Not without problems

However, having a wild garden has its problems. Once I had an infestation of slugs (a kind of snail). Their slimy trails were all over, and I hoped it was just a passing phase. But things came to a head when I finally found a slug settled in my mixie jar, which for some reason, I’d left out the night before. Surfing the Internet frantically, I found that all solutions involved chemically treating the soil and essentially destroying its original composition. The remedy that finally worked was relatively eco-friendly— whenever I found the slimy creatures, I picked them up using a fallen leaf, and then poured table salt over them. This dehydrates them to death. The problem with salting them wherever they are on the soil is that one ends up ploughing one’s land with salt.

Yet another unforeseen misery was that my water-lily ponds had become mosquito-breeding factories. A Zoology professor suggested stocking guppies in the ponds, since they eat mosquito eggs and larvae. I tried it, and the next year I had both water-lilies and colourful guppies, but no more mosquito menace. And I don’t even have to feed my wet pets. They’ve plenty to eat in those open-air natural ponds.

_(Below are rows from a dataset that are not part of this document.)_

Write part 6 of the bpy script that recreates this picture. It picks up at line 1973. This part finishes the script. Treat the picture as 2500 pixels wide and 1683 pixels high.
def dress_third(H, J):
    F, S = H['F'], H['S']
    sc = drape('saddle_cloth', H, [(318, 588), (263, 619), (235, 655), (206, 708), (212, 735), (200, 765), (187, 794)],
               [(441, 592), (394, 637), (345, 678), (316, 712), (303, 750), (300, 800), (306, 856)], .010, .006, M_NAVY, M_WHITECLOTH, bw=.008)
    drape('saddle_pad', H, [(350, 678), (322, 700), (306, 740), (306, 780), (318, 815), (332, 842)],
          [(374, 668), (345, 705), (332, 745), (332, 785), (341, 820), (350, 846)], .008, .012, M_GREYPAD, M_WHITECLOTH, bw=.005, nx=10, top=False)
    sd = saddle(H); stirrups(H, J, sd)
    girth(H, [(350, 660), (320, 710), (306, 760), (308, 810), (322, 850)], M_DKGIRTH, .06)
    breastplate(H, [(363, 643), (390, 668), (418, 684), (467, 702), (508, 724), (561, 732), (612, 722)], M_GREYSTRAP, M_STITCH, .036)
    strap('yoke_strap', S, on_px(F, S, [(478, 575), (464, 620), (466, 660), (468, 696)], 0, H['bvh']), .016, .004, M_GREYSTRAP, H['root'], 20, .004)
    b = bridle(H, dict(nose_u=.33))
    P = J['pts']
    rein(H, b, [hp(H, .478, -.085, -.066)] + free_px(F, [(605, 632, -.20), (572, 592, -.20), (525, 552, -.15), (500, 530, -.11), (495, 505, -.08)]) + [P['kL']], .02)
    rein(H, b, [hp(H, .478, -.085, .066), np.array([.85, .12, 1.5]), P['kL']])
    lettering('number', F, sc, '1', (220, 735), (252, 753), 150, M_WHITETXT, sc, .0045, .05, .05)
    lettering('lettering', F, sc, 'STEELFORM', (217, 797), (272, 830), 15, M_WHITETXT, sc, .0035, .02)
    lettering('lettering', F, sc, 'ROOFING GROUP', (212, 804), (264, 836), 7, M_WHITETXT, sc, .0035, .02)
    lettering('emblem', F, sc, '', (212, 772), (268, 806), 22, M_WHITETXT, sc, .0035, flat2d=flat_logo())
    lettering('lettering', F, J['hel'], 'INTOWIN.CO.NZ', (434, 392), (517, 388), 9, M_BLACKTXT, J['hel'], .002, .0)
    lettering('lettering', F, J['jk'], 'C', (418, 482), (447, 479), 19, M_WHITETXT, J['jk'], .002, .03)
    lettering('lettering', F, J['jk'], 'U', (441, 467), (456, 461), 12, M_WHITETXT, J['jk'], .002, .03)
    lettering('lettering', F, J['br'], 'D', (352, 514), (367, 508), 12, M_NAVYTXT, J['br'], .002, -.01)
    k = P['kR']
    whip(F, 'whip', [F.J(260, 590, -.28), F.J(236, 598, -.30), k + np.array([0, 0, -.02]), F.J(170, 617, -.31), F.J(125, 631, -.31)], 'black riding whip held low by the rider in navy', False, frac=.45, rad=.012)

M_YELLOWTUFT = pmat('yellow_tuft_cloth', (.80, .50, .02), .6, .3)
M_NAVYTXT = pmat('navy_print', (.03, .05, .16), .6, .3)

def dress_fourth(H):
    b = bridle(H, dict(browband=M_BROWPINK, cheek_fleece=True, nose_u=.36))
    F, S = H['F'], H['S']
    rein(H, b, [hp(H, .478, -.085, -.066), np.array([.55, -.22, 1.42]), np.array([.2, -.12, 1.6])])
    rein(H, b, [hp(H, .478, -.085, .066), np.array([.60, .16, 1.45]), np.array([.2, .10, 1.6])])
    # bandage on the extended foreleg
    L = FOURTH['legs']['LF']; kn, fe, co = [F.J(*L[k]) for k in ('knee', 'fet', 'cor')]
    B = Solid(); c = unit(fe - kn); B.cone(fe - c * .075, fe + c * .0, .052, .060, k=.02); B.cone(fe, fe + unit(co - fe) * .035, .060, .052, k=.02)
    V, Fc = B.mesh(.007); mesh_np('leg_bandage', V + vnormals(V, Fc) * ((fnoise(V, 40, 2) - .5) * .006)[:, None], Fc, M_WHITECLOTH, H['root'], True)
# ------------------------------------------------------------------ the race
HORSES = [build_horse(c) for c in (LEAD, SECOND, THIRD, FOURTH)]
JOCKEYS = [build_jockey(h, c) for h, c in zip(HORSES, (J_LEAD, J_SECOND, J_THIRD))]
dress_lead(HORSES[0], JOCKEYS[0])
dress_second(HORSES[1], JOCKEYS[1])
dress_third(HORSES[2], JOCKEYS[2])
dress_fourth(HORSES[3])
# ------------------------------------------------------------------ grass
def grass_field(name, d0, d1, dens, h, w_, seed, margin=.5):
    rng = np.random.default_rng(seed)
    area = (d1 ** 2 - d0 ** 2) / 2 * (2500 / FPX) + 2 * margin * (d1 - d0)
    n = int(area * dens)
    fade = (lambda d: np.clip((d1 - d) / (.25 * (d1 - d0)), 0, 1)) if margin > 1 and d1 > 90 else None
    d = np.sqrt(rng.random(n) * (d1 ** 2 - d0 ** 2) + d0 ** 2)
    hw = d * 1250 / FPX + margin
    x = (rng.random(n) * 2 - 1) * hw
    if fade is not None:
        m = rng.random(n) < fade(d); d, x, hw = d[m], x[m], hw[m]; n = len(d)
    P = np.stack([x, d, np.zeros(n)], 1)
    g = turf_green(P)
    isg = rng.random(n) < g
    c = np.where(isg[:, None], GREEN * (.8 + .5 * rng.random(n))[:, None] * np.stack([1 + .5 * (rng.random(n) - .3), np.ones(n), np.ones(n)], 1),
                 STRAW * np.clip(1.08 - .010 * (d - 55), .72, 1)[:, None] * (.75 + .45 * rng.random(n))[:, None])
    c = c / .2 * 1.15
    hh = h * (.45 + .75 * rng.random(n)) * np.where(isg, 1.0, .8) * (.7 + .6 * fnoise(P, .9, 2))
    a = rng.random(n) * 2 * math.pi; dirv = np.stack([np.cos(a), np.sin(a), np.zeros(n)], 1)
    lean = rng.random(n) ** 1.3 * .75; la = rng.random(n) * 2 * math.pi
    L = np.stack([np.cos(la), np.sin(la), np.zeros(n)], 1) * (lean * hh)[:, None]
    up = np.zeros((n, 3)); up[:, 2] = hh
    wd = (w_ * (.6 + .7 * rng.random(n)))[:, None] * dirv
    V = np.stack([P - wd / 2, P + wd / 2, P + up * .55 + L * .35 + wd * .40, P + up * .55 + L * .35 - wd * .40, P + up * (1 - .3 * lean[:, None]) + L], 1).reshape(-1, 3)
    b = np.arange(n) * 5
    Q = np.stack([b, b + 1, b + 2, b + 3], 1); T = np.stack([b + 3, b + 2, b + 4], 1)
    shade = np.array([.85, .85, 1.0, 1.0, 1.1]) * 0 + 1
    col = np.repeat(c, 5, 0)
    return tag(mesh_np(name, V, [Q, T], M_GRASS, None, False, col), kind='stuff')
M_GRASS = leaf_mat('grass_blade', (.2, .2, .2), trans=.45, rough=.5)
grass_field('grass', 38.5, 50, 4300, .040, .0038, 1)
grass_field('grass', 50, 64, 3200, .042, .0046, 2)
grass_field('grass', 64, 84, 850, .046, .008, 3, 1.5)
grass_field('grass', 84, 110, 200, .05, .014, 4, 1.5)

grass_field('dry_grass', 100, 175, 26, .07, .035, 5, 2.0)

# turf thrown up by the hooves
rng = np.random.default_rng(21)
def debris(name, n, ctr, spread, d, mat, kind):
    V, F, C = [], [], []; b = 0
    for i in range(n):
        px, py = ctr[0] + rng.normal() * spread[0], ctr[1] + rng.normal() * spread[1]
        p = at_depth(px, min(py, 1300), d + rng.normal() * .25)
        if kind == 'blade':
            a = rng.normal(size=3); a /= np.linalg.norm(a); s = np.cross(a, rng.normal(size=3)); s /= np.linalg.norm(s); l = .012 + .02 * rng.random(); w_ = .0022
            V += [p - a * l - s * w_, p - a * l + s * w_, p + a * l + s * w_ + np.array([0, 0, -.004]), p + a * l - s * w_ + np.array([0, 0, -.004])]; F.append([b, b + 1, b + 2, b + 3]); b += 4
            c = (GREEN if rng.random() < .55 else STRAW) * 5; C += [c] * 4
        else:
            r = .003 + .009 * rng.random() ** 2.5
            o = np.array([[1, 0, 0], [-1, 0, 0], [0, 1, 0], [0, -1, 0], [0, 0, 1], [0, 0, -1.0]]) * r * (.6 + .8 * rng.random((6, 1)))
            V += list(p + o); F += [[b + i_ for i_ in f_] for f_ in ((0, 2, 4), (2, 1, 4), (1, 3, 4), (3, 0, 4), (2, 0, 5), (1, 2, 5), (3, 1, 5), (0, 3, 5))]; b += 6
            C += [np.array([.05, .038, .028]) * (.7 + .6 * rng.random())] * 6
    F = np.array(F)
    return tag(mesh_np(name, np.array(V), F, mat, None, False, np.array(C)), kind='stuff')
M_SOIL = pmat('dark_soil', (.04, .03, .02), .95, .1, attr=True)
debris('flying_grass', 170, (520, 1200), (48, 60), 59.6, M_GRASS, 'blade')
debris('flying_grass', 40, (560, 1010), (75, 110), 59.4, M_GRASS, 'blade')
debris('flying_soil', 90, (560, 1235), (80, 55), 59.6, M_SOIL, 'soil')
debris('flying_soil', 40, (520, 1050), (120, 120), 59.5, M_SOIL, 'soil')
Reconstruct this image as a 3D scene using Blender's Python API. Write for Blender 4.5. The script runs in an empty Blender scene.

Here’s the last bit. How about showering instead of the bathtub; switching off lights and fans when not in use; trying public transport; installing a half-flush device in the loo-tank; trying a mechanical pendulum clock that needs neither electricity nor battery; stopping to think whether you really need the object being advertised and resisting the culture of ‘Rush! Hurry! Grab!’ One can be, without joining any high-profile organisation, without spending large amounts of money, without wearing badges, raising slogans or climbing trees, a one-person clean-up squad.